Should you know of an obscure butcher, baker or greengrocer who fits the bill, or if you happen to be one, write to Henrietta Green at 15a Pembridge Crescent, London W11 3DX.

LAST week's article by Lindsey Bareham about soup put the Gastropod in mind of Brigid Allen, profiled on these pages in October 1991 by Emily Green (no relation to Henrietta, above). Readers may remember Emily Green's description of a 'meticulous, intelligent and enthusiastic' archivist living on an Oxford housing estate with her husband and teenage son. The family subsisted largely on home-baked bread and soup, for which Mrs Allen had accumulated dozens of recipes.

At that time, Brigid Allen's name was too obscure and her approach considered too idiosyncratic to attract a publisher. At last, however, The Soup Book is to be published on 12 February by Macmillan at pounds 9.99. It contains more than 80 recipes, including chapters on vegetable soups made without using stock, suggestions for using avocados and roast garlic in a variety of permutations, and a number of recipes for bread.

ON THE subject of soup, the Covent Garden Soup Company has succeeded in a coals-to- Newcastle venture, selling five of its varieties, including soupe a l'oignon and soupe de poisson to the Monoprix supermarket chain in France under the Soupe de Jardiniere label. This is perhaps an even greater accolade than the Quality Food Award which its fish soup recently won.

Since it started with a range of three soups in 1988, the company has become a marketing phenomenon. One of its smartest ideas was a special 'soup of the month' which has become its biggest seller.

Currently, the soup of the month is Brussels Sprout with Chestnut, using this season's abundant crop from Bedfordshire; from Monday, it will be a version of Jane Grigson's classic Curried Parsnip Soup with Cumin and Coriander.

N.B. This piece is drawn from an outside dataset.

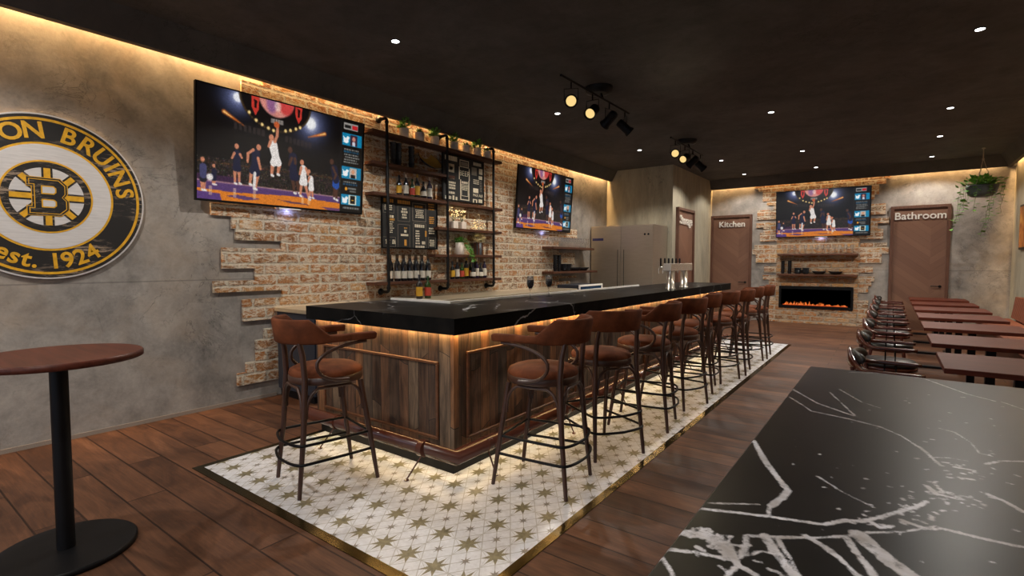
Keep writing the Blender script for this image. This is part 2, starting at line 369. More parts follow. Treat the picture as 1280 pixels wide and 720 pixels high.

Perhaps the most significant accolade, however, is that the supermarkets are falling over themselves to bring out their own-label versions. Sainsbury's Fresh Soups, for instance, are available in four varieties: Winter Vegetable, Vichyssoise and Tomato cost pounds 1.35 per pint- sized carton, while mushroom costs pounds 1.45, the same price as the Covent Garden soups of the month.

THE FORMERLY indigestible newsletter put out by the Academie Culinaire is fast becoming required reading, thanks in no small measure to the contributions of Shaun Hill of Gidleigh Park.

In the current issue, Mr Hill relives the embarrassment of having his kitchen at home inspected by Loyd Grossman for a programme that is to be broadcast towards the end of the ITV series, Loyd Does Lunch, which goes out on Wednesday mornings at 11.45.

'Grossman peers into my fridge, frantically trying to find something interesting for the camera to zoom in on,' writes Mr Hill, who is also Egon Ronay's Chef of the Year, 'but there is no escaping the inevitable: 'Well, Shaun, there's only pet food and booze in here'.'

Elsewhere, the newsletter contains the stop-press information that the long-anticipated This Is Your Life programme about Albert and Michel Roux, recorded in October, will at last be broadcast on Wednesday evening. Ordinarily, of course, the subject of This Is Your Life is the closest-guarded secret of the TV schedules, but it seems that security is slipping since Thames TV lost its licence.

LAST YEAR, the Gastropod enjoyed a wicked chuckle at the expense of the confused tourists who rang the London-based Restaurant Services (081-888 8080) asking for advice about restaurants. The tourists managed to create some wonderful new names like 'the Gay Hustler' from the Gay Hussar and 'Arsehole' from Orso.

Restaurant Services has kindly logged some more examples for our amusement, many of them new variations on old favourites. The Gastropod reported how Tiddy Dols, the 'olde Englishe' establishment in Shepherd Market, had been rather appropriately renamed 'Tribal Balls'. It has also been known as 'Tiddely Bols'. The name of the Anglo-Indian restaurant Chutney Mary is inevitably altered to 'Mango Chutney', and the Covent Garden institution Mon Plaisir has been called 'Mount Pleasure'.

More confusing, however, was the lad asking for a place he thought was called 'Beers 'n' Lagers' but turned out to be an Italian joint called La Bersagliera; and finally the girl from Essex who flummoxed the staff with her request for the number of a wine bar called 'Oxbonzamis'. It transpired that she meant Aux Bons Amis.